While spouting truisms about responsibility, money not growing on trees and all that, Senate Republicans agreed with majority Democrats that, yes, times are tough — and finding a job to replace a lost one is tougher. But ...
Some remarked in private that they might, toward the end of their six-year terms, face joblessness themselves (har, har); but what with porkbarrel power and other perquisites of incumbency, few of the exalted hundred have to worry about losing an election. And in the meantime, they'll squeeze by on their $174,000-a-year salary, plus what their spouses pull down as lobbyists, lawyers and the like — and most senatorial expenses paid.
So it shouldn't have been surprising that those posing as guardians of the Treasury would cavil over keeping unemployment checks coming to the hundreds of thousands of Americans for whom this recession feels like a depression.
But senators such as New Mexico's Jeff Bingaman and Tom Udall worked away at the jobless-benefits bill — on behalf of out-of-work Americans everywhere, including our state where the unemployment rate is approaching 8 percent.
Were their minority-party colleagues unaware that, around the country, 7,000 willing but unhired workers are exhausting their benefits every week? Did it occur to some that their recent control of Congress and the White House had lots to do with it? And does it matter to them?
Not as much, to some, as making sure that ACORN, that bunch of do-gooders-gone-bad, at least in one or two egregious cases, is cut off from every federal dollar. Or not as much as stopping someone here illegally from getting a federally subsidized bite to eat ...

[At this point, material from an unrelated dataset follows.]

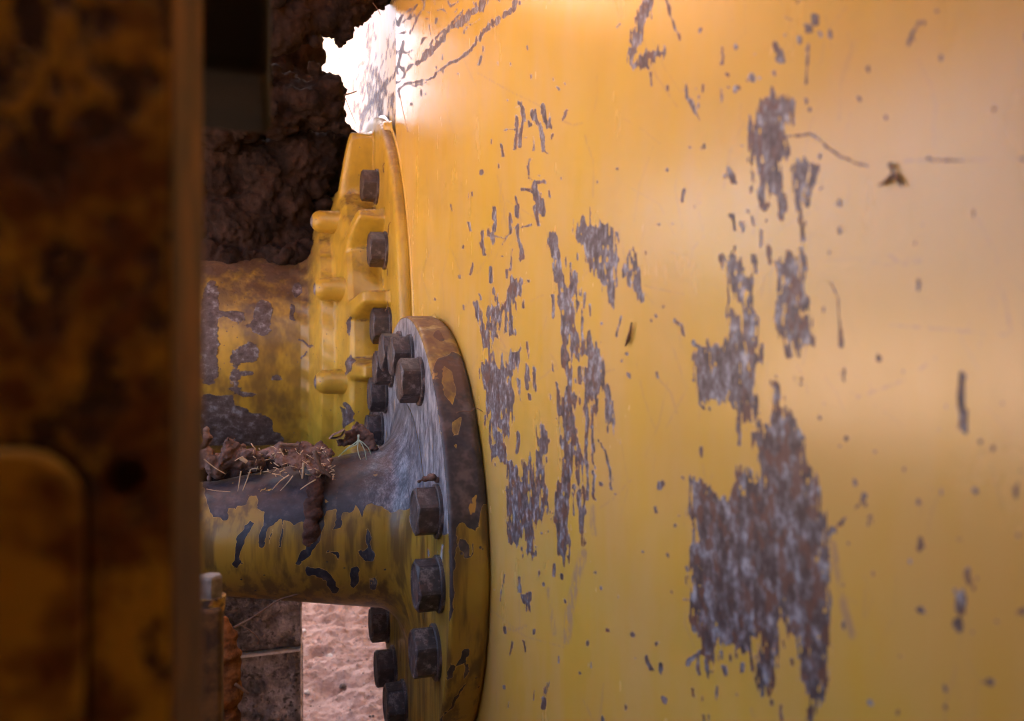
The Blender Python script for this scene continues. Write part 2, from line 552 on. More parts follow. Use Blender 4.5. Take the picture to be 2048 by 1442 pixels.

By this week, the forces of fiscal harrumph looked around — and realized that, far from the 41 votes they needed to stall the extension, they were down to a dozen or so. The Democrats, and their newfound allies from across the aisle, pounced.
For New Mexicans, the final vote — once it takes effect and state bureaucrats do all the wire-splicing it seems to take for jobless fellow citizens to contact them — will mean 14 more weeks of tiding over.
How many, after that, will be back at work? There's the real test of economic recovery — not empty statistics from Washington, or "up" days for the Dow-Jones Industrial Average.
The benefits would be paid for from the federal unemployment fund, built on a payroll tax companies pay for their individual employees. Those employers, obviously, would rather be doing well enough to have their workers on the job; little by little, maybe, they'll rebuild the work force. For now, Congress is correct to treat the economy as the emergency case it is. We salute Sens. Bingaman and Udall, and the rest of the New Mexico delegation, for their serious and persuasive attention.